Revenue from income taxes has been growing faster in Kentucky than revenue from sales taxes, largely because wealthier individuals are gaining the most in this economy.

Kentucky’s economy has changed, but — except for a proliferation of loopholes and exemptions — Kentucky’s tax code has not. If lawmakers are going to take what they perceive as a risky vote to raise taxes, make it for changes that tap parts of the economy that are growing, thereby putting the state on a sustainable revenue path.

To that end, expanding the sales tax to the fast-growing service sector makes sense. Of the 168 services that other states were already taxing in 2011, Kentucky now taxes only 28 of them, according to an analysis by the Kentucky Center for Economic Policy. Even a modest expansion of the sales tax on services would yield $100 million-plus.

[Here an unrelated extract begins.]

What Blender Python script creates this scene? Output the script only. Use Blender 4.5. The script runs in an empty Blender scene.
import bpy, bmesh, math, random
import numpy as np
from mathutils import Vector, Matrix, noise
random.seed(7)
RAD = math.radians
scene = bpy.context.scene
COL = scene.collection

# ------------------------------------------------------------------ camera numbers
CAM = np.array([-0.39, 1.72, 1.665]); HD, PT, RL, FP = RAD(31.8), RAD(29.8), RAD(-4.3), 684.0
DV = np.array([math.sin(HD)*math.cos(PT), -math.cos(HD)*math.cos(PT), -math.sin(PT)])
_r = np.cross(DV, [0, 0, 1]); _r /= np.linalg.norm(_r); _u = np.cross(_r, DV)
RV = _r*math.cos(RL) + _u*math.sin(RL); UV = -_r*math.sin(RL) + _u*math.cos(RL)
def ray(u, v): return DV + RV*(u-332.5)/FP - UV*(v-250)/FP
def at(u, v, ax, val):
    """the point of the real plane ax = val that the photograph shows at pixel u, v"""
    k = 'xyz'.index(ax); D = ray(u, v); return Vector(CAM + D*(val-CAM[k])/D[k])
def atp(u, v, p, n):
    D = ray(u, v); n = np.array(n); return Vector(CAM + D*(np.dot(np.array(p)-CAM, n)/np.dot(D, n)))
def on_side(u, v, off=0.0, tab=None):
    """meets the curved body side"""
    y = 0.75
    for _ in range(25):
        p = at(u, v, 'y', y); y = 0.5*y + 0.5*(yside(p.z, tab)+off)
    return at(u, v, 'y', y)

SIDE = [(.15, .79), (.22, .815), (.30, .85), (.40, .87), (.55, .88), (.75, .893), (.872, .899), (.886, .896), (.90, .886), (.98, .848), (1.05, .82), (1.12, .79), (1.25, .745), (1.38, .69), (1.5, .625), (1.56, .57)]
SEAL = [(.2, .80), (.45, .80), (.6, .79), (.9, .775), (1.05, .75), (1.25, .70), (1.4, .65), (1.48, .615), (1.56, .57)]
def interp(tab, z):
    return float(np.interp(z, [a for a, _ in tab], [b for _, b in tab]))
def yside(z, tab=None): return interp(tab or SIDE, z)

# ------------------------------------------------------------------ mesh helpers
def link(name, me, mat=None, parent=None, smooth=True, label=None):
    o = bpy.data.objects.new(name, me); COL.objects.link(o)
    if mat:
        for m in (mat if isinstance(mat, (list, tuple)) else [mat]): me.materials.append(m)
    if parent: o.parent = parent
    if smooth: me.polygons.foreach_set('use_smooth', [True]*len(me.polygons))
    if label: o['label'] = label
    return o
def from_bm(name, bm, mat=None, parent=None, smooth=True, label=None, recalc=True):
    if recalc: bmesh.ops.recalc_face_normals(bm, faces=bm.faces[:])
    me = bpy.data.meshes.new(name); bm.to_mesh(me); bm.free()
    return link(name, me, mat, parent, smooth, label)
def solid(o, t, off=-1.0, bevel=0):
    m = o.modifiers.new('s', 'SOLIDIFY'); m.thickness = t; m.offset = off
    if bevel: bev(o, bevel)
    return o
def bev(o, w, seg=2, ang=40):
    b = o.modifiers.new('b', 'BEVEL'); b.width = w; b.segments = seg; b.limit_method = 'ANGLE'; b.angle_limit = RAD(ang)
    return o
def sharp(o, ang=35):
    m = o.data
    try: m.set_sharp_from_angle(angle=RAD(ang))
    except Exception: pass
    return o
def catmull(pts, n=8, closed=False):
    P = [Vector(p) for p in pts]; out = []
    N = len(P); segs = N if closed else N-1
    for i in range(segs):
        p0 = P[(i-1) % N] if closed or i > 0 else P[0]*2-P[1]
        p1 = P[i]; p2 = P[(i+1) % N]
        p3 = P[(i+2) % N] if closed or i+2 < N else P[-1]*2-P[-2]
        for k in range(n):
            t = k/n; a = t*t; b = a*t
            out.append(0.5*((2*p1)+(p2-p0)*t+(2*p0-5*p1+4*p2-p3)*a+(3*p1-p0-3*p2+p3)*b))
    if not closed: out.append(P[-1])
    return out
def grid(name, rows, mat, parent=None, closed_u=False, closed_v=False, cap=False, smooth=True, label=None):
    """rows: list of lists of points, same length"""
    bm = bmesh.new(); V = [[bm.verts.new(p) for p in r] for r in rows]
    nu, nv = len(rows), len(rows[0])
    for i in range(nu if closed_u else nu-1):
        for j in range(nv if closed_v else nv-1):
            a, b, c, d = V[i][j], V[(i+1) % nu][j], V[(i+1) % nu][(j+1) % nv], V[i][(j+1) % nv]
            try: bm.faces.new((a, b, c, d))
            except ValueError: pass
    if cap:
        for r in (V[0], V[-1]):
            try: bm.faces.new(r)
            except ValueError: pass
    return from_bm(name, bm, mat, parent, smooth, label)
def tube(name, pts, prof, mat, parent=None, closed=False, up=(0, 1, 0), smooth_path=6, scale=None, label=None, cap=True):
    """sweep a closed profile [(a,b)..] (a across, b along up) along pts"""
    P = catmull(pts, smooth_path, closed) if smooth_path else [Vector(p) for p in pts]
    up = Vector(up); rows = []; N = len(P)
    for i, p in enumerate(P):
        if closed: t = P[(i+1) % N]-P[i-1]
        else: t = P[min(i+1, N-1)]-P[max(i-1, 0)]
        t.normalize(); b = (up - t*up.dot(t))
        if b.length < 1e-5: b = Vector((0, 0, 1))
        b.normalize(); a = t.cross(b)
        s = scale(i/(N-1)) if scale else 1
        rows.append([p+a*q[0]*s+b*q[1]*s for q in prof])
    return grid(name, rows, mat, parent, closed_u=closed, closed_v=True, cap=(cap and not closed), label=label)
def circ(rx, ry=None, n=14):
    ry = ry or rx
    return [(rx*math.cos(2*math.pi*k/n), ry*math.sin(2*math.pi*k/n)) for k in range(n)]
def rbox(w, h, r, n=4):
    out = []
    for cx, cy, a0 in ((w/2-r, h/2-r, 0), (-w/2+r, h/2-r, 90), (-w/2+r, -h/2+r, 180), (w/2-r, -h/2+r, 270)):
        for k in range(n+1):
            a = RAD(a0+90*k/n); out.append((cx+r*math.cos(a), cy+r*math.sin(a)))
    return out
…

Kentucky also must seek to broaden its tax base by ending some of the exemptions that have grown to exceed state revenue by $2 billion a year. The costs and benefits of these many tax breaks are never examined, and there are no sunset clauses on breaks that go to a favored few while others pay their full tax freight.

The legislature is considering big breaks for businesses — at the expense of workers — through cuts to unemployment and workers compensation insurance. Remember, too, that corporations and the wealthy get big breaks from the federal tax changes; they can afford to do their part to support education and other public services that benefit us all.